The American Civil Liberties Union is asking New Jersey Department of Corrections to lift an alleged ban of a book that examines the impact of mass incarceration on people of color.
According to the ACLU of New Jersey, at least two New Jersey facilities have banned Michelle Alexander’s book The New Jim Crow: Mass Incarceration in the Age of Colorblindness.
The New York Times bestseller examines the impact of mass incarceration, which the ACLU says disproportionately affects black Americans in New Jersey the most out of any other state.
"For the state burdened with this systemic injustice to prohibit prisoners from reading a book about race and mass incarceration is grossly ironic, misguided, and harmful," ACLU lawyers wrote in a letter to the state’s DOC. "It is also unconstitutional."

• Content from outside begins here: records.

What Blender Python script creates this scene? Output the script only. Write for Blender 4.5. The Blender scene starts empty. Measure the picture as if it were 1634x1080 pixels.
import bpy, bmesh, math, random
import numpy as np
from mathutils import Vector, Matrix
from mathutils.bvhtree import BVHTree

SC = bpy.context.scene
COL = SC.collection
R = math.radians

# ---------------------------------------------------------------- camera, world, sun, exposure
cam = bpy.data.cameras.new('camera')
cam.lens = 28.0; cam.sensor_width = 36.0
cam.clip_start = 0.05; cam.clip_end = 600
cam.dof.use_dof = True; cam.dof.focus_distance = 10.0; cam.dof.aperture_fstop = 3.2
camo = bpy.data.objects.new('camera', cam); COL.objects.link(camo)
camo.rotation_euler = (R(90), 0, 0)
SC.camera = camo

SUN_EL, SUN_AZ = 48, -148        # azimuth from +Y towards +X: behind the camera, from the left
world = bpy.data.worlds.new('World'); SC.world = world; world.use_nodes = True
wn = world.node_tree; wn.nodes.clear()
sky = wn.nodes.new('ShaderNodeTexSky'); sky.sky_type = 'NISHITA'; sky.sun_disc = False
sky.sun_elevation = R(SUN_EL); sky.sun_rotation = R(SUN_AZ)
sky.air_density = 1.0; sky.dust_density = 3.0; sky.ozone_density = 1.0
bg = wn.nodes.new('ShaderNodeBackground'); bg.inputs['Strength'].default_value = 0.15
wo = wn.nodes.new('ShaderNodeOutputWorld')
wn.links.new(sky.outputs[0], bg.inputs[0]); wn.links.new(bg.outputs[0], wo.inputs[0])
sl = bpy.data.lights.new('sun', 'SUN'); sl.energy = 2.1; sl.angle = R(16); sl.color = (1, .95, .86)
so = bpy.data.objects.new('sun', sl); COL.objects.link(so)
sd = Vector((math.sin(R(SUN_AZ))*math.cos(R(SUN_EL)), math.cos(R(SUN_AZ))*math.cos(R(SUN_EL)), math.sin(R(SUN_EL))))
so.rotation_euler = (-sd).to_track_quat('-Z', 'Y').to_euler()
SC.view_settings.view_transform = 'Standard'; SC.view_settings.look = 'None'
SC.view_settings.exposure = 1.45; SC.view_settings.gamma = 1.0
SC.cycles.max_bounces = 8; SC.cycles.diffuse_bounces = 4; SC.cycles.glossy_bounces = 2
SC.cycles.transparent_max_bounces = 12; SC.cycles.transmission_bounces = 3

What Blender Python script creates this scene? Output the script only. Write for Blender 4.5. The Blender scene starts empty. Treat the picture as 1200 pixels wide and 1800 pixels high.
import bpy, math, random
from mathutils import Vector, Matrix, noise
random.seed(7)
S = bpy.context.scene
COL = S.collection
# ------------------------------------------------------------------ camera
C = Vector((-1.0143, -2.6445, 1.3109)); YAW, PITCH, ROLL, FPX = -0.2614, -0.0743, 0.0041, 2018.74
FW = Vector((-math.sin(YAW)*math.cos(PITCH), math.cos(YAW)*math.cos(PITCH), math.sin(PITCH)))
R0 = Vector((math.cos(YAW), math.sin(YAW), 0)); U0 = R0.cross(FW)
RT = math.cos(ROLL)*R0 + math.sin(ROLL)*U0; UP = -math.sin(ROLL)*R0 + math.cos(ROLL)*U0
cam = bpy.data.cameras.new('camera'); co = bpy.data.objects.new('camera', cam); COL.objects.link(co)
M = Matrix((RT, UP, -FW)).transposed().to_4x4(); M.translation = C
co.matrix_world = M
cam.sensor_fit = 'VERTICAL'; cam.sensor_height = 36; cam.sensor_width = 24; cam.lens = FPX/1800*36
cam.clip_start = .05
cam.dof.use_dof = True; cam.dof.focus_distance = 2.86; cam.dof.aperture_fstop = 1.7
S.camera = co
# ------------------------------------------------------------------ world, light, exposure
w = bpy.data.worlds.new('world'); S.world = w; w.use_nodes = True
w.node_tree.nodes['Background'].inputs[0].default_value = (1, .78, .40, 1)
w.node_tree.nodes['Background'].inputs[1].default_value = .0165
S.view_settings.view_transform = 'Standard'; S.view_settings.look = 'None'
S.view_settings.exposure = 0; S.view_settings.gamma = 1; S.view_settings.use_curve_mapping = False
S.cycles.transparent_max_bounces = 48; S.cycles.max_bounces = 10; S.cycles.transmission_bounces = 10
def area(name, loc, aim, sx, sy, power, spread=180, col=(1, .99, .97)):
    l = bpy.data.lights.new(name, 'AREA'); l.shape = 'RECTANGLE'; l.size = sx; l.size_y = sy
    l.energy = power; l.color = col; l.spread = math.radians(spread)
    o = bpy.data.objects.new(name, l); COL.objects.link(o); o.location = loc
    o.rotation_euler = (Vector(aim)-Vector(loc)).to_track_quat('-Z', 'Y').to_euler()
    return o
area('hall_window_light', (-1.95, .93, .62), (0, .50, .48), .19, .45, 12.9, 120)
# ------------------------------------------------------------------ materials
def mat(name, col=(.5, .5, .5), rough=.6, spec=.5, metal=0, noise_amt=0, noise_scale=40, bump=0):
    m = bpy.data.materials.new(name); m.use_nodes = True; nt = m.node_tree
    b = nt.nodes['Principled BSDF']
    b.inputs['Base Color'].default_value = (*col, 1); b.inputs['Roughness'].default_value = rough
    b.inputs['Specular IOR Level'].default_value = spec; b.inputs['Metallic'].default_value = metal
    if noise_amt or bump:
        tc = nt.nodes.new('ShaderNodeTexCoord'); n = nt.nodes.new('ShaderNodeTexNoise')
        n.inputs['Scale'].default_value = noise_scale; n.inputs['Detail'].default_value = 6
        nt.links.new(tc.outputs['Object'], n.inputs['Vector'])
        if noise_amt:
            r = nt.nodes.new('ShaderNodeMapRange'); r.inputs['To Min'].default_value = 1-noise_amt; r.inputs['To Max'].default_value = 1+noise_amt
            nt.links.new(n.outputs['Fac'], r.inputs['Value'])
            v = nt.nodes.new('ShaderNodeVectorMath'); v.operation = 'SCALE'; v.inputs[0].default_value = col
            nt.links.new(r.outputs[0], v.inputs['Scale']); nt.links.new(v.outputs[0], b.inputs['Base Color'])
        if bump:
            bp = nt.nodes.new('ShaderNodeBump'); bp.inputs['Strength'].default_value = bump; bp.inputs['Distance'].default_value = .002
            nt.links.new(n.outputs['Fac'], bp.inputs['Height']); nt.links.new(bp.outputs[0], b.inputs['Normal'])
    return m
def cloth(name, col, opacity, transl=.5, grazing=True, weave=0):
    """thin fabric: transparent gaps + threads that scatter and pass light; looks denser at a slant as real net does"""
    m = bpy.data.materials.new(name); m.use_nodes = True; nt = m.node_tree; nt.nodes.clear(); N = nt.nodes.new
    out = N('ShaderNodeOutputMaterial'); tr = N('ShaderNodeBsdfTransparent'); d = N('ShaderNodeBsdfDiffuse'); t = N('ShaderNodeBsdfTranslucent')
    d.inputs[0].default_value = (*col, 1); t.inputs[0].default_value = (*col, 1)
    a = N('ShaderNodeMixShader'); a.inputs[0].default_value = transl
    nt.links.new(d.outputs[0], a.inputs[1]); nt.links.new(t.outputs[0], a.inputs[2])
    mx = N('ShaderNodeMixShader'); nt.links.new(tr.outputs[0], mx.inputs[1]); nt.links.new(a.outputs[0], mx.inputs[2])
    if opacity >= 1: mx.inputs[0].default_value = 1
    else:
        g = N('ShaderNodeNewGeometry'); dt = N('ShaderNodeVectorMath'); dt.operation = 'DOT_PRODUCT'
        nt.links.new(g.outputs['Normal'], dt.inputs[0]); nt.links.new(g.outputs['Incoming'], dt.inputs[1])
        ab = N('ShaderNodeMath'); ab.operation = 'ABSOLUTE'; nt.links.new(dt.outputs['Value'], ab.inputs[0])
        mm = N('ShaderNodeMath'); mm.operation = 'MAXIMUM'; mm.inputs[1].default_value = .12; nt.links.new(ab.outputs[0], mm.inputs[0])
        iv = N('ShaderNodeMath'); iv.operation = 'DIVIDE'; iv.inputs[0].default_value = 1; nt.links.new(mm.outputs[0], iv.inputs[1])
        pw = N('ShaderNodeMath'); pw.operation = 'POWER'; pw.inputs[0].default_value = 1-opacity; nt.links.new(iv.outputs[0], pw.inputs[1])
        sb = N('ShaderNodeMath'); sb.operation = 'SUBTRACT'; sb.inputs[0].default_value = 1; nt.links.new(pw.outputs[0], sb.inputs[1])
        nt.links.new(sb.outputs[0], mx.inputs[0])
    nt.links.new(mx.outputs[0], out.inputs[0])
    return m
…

The ACLU argues that there is no ban on the book as part of the state’s administrative code, and only found out about the ban after receiving reports from inmates and filing an open records request.
“The DOC’s response indicated that New Jersey State Prison and Southern State Correctional Facility banned the book as a matter of policy,” the ACLU said.
“Michelle Alexander’s book chronicles how people of color are not just locked in, but locked out of civic life, and New Jersey has exiled them even further by banning this text specifically for them,” said ACLU-New Jersey Executive Director Amol Sinha in a statement. “The ratios and percentages of mass incarceration play out in terms of human lives. Keeping a book that examines a national tragedy out of the hands of the people mired within it adds insult to injury.”
ACLU attorneys Tess Borden and Alexander Shalom ask Gary Lanigan, commissioner of the New Jersey Department of Corrections, for answers by Jan. 24.
On Amazon, the book is the top seller in the “discrimination and racism” category.
“With dazzling candor, legal scholar Michelle Alexander argues that ‘we have not ended racial caste in America; we have merely redesigned it.’ By targeting black men through the War on Drugs and decimating communities of color, the U.S. criminal justice system functions as a contemporary system of racial control — relegating millions to a permanent second-class status — even as it formally adheres to the principle of colorblindness,” the book's description reads.